Whenever an investor (Institutional or retail) is comparing performances of funds, they essentially look at two factors combined together:

  1. Risk of the portfolio
  2. Historical returns generated

In other words, what investors is looking at is the risk-adjusted rates of returns earned by a fund manager. The investors is looking for fund managers who can earn high returns without taking too much risk. Higher the return generated per unit of risk taken, better the risk adjusted performance and vice-versa.

In order to structure a portfolio to deliver favourable performance as described above, the fund manager must ensure the following factors are taken advantage of:-

  • Diversification is probably the most important factor that a fund must possess to attract investments. Diversification can be done at various levels and forms. In Equities, the fund should be diversified to include stocks from various industries. This diversifies the operating risk of the portfolio and makes sure that bearish conditions in an industry or bad performance of a stock doesn't impact the performance of the fund in a significant way. Similarly, diversification can also be done to include multiple asset classes such as Equities, commodities, real estate, bonds, etc which will help to diversify potential risks in a particular asset class such as risks in bonds due to changing interest rates.
  • Hedging macro risk: While all funds are impacted by macro risk, it can be partially hedged by including asset classes that perform differently in bearish macro situations.
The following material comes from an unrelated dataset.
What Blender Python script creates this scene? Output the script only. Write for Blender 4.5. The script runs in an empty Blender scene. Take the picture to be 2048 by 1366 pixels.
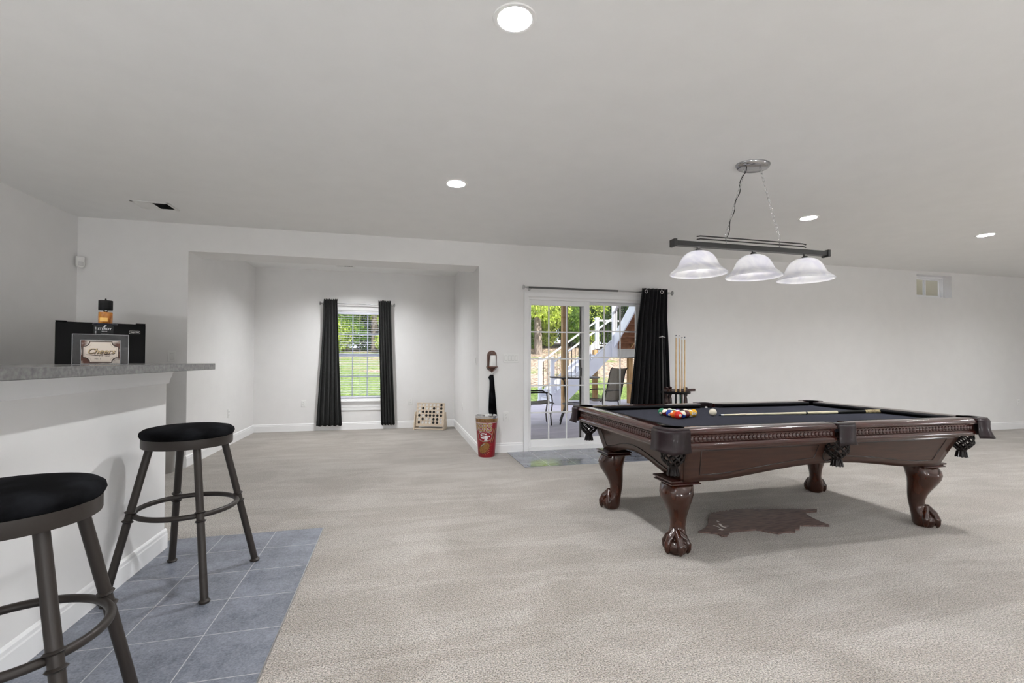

For e.g. including gold in the portfolio will hedge macro risk to an extent as gold does well when macro situations are bad and Equities are performing poorly. This ensures that loss in one segment of the portfolio is compensated by gains in another segment.
  • Balance between Growth stocks and dividend stocks: The fund must include a good balance of growth stocks and dividend stocks in the portfolio, i.e. stocks which are not mature but offer a significant upside of growth potential in earnings as well as stocks that are mature and offer steady streams of dividend incomes. This ensures a good balance of returns and risk in the portfolio
  • Fund management fee structure: The manager must decide the fund management fees to be charged from investors. In a competitive scenario, it's important to ensure that the fund management fee structure is competitive, performance based and therefore encourage investors to invest.
  • Geographic span of portfolio Investments: The Portfolio could be structured to include investments in different geographies and economies around the world. This also helps in taking advantage of varying opportunities in different economies around the world

Therefore, the above factors are very crucial for any fund manager to analyse and decide the structure of their funds, such that they can maximise the potential returns by taking least possible risk, thus offering most competitive risk adjusted returns.